Сына спартанских равнин,
Эллады прекрасной вождя,
Мы песней прославим своей –
Ио, Пэан!
Самосцы постановили, чтобы праздник в честь Геры, справляющийся у них, назывался Лисандриями. Лисандр постоянно держал при себе поэта Херила, который своим поэтическим искусством должен был украшать его деяния. Когда Антилох написал о нем несколько заурядных стихов, он так обрадовался, что отдал ему свою шляпу, насыпав ее доверху серебром. Антимах из Колофона и какой‑то Никерат из Гераклеи состязались между собой в его присутствии, читая каждый поэму, озаглавленную «Лисандрия». Он увенчал Никерата, и раздосадованный Антимах уничтожил свое произведение. Платон, который был тогда молод и восхищался поэзией Антимаха, видя, как тяжело переносит он свое поражение, пригласил его к себе и стал утешать, говоря, что для непонимающих непонимание такое же зло, как слепота для незрячих. Когда же кифарист Аристоной, шесть раз одержавший победу на Пифийских играх, угодливо заявил Лисандру, что в случае новой победы он объявит себя через глашатая Лисандровым[891], – «Рабом, конечно?» – подхватил тот.

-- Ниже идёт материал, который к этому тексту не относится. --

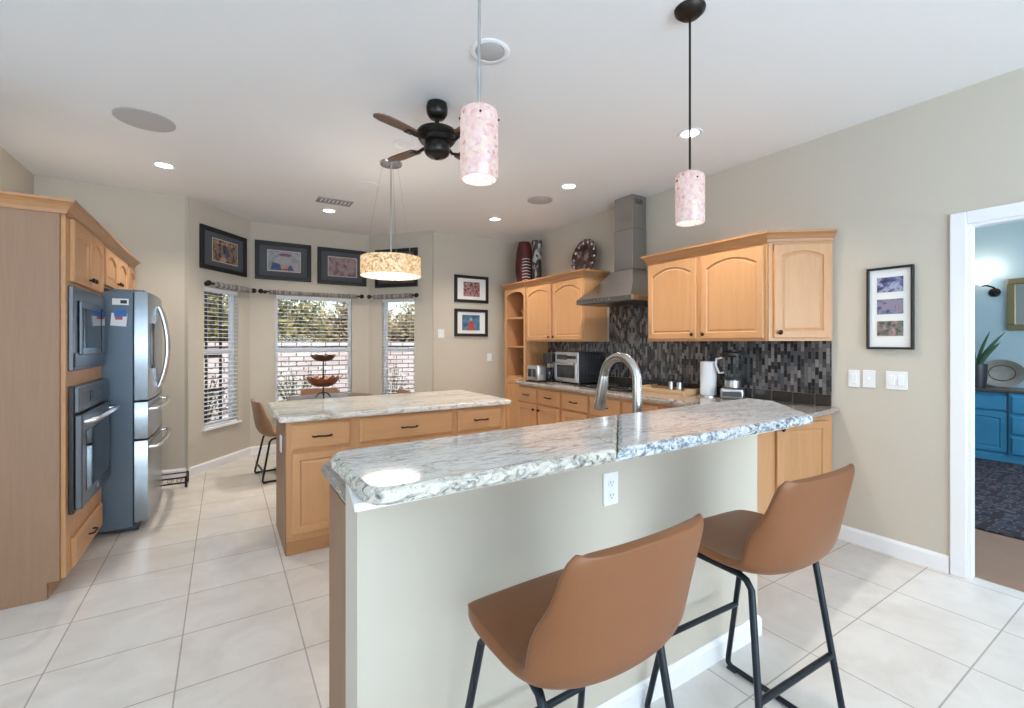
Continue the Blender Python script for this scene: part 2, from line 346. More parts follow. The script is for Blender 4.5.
# ------------------------------------------------------------------ mesh builder
class MB:
    def __init__(s): s.bm = bmesh.new()
    def box(s, x0, x1, y0, y1, z0, z1, bev=0, seg=2):
        r = bmesh.ops.create_cube(s.bm, size=1)
        for v in r['verts']:
            v.co = Vector((x0 + (v.co.x + .5) * (x1 - x0), y0 + (v.co.y + .5) * (y1 - y0), z0 + (v.co.z + .5) * (z1 - z0)))
        if bev:
            es = list({e for v in r['verts'] for e in v.link_edges})
            bmesh.ops.bevel(s.bm, geom=es, offset=bev, segments=seg, affect='EDGES', profile=.5)
        return s
    def prism(s, pts, z0, z1):
        lo = [s.bm.verts.new((x, y, z0)) for x, y in pts]; hi = [s.bm.verts.new((x, y, z1)) for x, y in pts]
        n = len(pts)
        for i in range(n): s.bm.faces.new((lo[i], lo[(i + 1) % n], hi[(i + 1) % n], hi[i]))
        s.bm.faces.new(hi); s.bm.faces.new(lo[::-1]); return s
    def rings(s, rings, cap0=True, cap1=True):
        R = [[s.bm.verts.new(p) for p in r] for r in rings]
        n = len(R[0])
        for a, b in zip(R, R[1:]):
            for i in range(n): s.bm.faces.new((a[i], a[(i + 1) % n], b[(i + 1) % n], b[i]))
        if cap0: s.bm.faces.new(R[0][::-1])
        if cap1: s.bm.faces.new(R[-1])
        return s
    def lathe(s, prof, c=(0, 0, 0), seg=24, axis='z', cap=True):
        rs = []
        for r, h in prof:
            ring = []
            for i in range(seg):
                a = 2 * PI * i / seg; x, y = r * math.cos(a), r * math.sin(a)
                p = {'z': (x, y, h), 'y': (x, h, -y), 'x': (h, x, y)}[axis]
                ring.append((c[0] + p[0], c[1] + p[1], c[2] + p[2]))
            rs.append(ring)
        return s.rings(rs, cap, cap)
    def tube(s, pts, r, seg=10, flat=1.0):
        P = [Vector(p) for p in pts]; rs = []
        T0 = (P[1] - P[0]).normalized()
        up = Vector((0, 0, 1)) if abs(T0.z) < .9 else Vector((1, 0, 0))
        N = T0.cross(up).normalized()
        for i, p in enumerate(P):
            T = (P[min(i + 1, len(P) - 1)] - P[max(i - 1, 0)]).normalized()
            N = (N - T * N.dot(T)).normalized(); B = T.cross(N)
            rr = r[i] if isinstance(r, (list, tuple)) else r
            rs.append([tuple(p + (N * math.cos(2 * PI * k / seg) + B * math.sin(2 * PI * k / seg) * flat) * rr) for k in range(seg)])
        return s.rings(rs)
    def sphere(s, c, r, sc=(1, 1, 1), seg=16):
        q = bmesh.ops.create_uvsphere(s.bm, u_segments=seg, v_segments=max(6, seg // 2), radius=r)
        for v in q['verts']: v.co = Vector((c[0] + v.co.x * sc[0], c[1] + v.co.y * sc[1], c[2] + v.co.z * sc[2]))
        return s
    def sweep(s, path, prof, closed=False, pre=None, post=None):
        # path: 2D points, outward = right of travel; prof: (out, z)
        n = len(path); rs = []
        for i in range(n):
            p = Vector(path[i]).to_2d()
            d1 = (p - Vector(path[i - 1])).normalized() if (i > 0 or closed) else None
            d2 = (Vector(path[(i + 1) % n]) - p).normalized() if (i < n - 1 or closed) else None
            if i == 0 and pre: d1 = (p - Vector(pre)).normalized()
            if i == n - 1 and post: d2 = (Vector(post) - p).normalized()
            n1 = Vector((d1.y, -d1.x)) if d1 else None; n2 = Vector((d2.y, -d2.x)) if d2 else None
            if n1 is None: m = n2
            elif n2 is None: m = n1
            else:
                m = (n1 + n2).normalized(); m = m / max(.3, m.dot(n1))
            rs.append([(p.x + m.x * o, p.y + m.y * o, z) for o, z in prof])
        if closed: rs.append(rs[0])
        return s.rings(rs, not closed, not closed)
    def xf(s, M):
        bmesh.ops.transform(s.bm, matrix=M, verts=s.bm.verts); return s
    def build(s, name, mat, parent=None, world=False, smooth=None, mats=None):
        bmesh.ops.recalc_face_normals(s.bm, faces=s.bm.faces)
        if world and parent is not None:
            Mi = (Matrix.Translation(parent.location) @ Matrix.Rotation(parent.rotation_euler.z, 4, 'Z')).inverted()
            if parent.parent is not None:
                pp = parent.parent
                Mi = ((Matrix.Translation(pp.location) @ Matrix.Rotation(pp.rotation_euler.z, 4, 'Z')) @ Matrix.Translation(parent.location)).inverted()
            bmesh.ops.transform(s.bm, matrix=Mi, verts=s.bm.verts)
        me = bpy.data.meshes.new(name); s.bm.to_mesh(me); s.bm.free()
        for k in ([mat] if mats is None else mats): me.materials.append(MATS[k])
        o = bpy.data.objects.new(name, me); COL.objects.link(o)
        if parent: o.parent = parent
        if smooth is not None:
            me.shade_smooth()
            try: me.set_sharp_from_angle(angle=math.radians(smooth))
            except Exception: pass
        return o
def tag(o, label, cat, group=None, kind=None):
    o['label'] = label; o['category'] = cat
    if group: o['group'] = group
    if kind: o['kind'] = kind
    return o
def thing(name, label, cat, loc=(0, 0, 0), rz=0, group=None):
    o = bpy.data.objects.new(name, None); COL.objects.link(o); o.empty_display_size = .1
    o.location = loc; o.rotation_euler = (0, 0, rz)
    return tag(o, label, cat, group)
def struct(mb, name, mat, label=None, **kw):
    o = mb.build(name, mat, **kw); o['kind'] = 'structure'
    if label: o['label'] = label
    return o
def sthing(name, label, loc=(0, 0, 0), rz=0):
    o = bpy.data.objects.new(name, None); COL.objects.link(o); o.location = loc; o.rotation_euler = (0, 0, rz)
    o['kind'] = 'structure'; o['label'] = label
    return o
def copy_tree(o, parent=None):
    c = o.copy(); COL.objects.link(c)
    if parent: c.parent = parent
    for ch in list(o.children):
        copy_tree(ch, c)
    return c
def arc(c, r, a0, a1, n, plane='yz', x=0):
    out = []
    for i in range(n + 1):
        a = a0 + (a1 - a0) * i / n
        u, w = c[0] + r * math.cos(a), c[1] + r * math.sin(a)
        out.append((x, u, w) if plane == 'yz' else (u, x, w))
    return out

# ------------------------------------------------------------------ room shell
CEIL = 2.82
RX = 3.6
NA, BA, BB, NB = (-.285, 5.62), (.265, 6.33), (1.68, 6.33), (2.285, 5.62)
T = .12
floor_poly = [(-4.6, -4.1), (3.66, -4.1), (3.66, 5.74), (2.34, 5.74), (1.75, 6.45), (.2, 6.45), (-.36, 5.74), (-1.5, 5.74), (-1.5, 3.45), (-4.6, 3.45)]
struct(MB().prism(floor_poly, -.1, 0), 'floor', 'floor_tile', 'cream square floor tiles')
cp = [(x if x < 3.6 else 3.68, y) for x, y in floor_poly]
struct(MB().prism(cp, CEIL, CEIL + .1), 'ceiling', 'ceiling_paint', 'smooth white ceiling')
DO0, DO1, DOZ = -.06, .815, 2.03
w = MB(); w.box(RX, RX + .06, DO1, 5.74, 0, CEIL); w.box(RX, RX + .06, -4.1, DO0, 0, CEIL); w.box(RX, RX + .06, DO0, DO1, DOZ, CEIL)
struct(w, 'wall_right', 'wall_paint', 'beige wall behind the range hood with a doorway')
struct(MB().box(-1.53, NA[0], 5.62, 5.74, 0, CEIL), 'wall_back_left', 'wall_paint', 'beige wall beside the refrigerator')
struct(MB().box(NB[0], RX, 5.62, 5.74, 0, CEIL), 'wall_back_right', 'wall_paint', 'beige wall with two small framed pictures')
struct(MB().box(-1.53, -1.41, 3.36, 5.62, 0, CEIL), 'wall_left', 'wall_paint')
struct(MB().box(-4.6, -1.53, 3.36, 3.48, 0, CEIL), 'wall_left_return', 'wall_paint')
w = MB(); w.box(-4.72, -4.6, -4.1, -1.6, 0, CEIL); w.box(-4.72, -4.6, 2.0, 3.48, 0, CEIL); w.box(-4.72, -4.6, -1.6, 2.0, 2.4, CEIL)
struct(w, 'wall_far_left', 'wall_paint')
w = MB(); w.box(-4.72, -1.7, -4.22, -4.1, 0, CEIL); w.box(2.9, 3.7, -4.22, -4.1, 0, CEIL); w.box(-1.7, 2.9, -4.22, -4.1, 2.4, CEIL)
struct(w, 'wall_front', 'wall_paint')

def seg_frame(A, B):
    L = math.dist(A, B); return L, math.atan2(B[1] - A[1], B[0] - A[0])
def seg_wall(name, A, B, s0, s1, z0, z1, label):
    L, rz = seg_frame(A, B)
    m = MB()
    e0, e1 = -.03, L + .03
    m.box(e0, s0, 0, T, 0, CEIL); m.box(s1, e1, 0, T, 0, CEIL); m.box(s0, s1, 0, T, 0, z0); m.box(s0, s1, 0, T, z1, CEIL)
    m.xf(Matrix.Translation((A[0], A[1], 0)) @ Matrix.Rotation(rz, 4, 'Z'))
    struct(m, name, 'wall_paint', label)
WZ0, WZ1 = .45, 1.945
WIN = [('left', NA, BA, .176, .70), ('centre', BA, BB, .268, 1.19), ('right', BB, NB, .20, .70)]
for (nm, A, B, s0, s1) in WIN:
    seg_wall('wall_bay_' + nm, A, B, s0, s1, WZ0, WZ1, 'beige %s wall of the window bay' % nm)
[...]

19. Честолюбие Лисандра было тягостно только для людей, занимавших первые места в государстве и равных ему по достоинству. Однако лесть окружающих привела к тому, что наряду с честолюбием в характере его появилась надменность и нетерпимость. Ни в почестях, ни в наказаниях он не знал меры, свойственной демократическому образу правления: наградой за дружбу и гостеприимство была у него неограниченная, тиранническая власть над городами, а успокоить его гнев могла только смерть ненавистного врага – удаляться в изгнание противникам Лисандра не дозволялось. В Милете, боясь, как бы главари народа не бежали, и желая выманить спрятавшихся, он поклялся не чинить насилий. Ему поверили: одни остались, другие вышли из своих убежищ, он же и тех и других – а было их не меньше восьмисот человек – отдал на расправу олигархам. Число сторонников народа, убитых по городам, счесть вообще невозможно; Лисандр казнил, не только карая за проступки, но, угождая своим друзьям, повсюду помогал им сводить счеты с многочисленными врагами и потакал их ненасытному корыстолюбию. Поэтому такую известность приобрели слова лакедемонянина Этеокла о том, что двух Лисандров Греция вынести бы не смогла. Феофраст говорит, что то же самое сказал Архестрат об Алкивиаде[892]. Но у Алкивиада были непереносимы главным образом его заносчивость, страсть к роскоши и своеволие, власть же Лисандра делал тяжелой и страшной его жестокий нрав.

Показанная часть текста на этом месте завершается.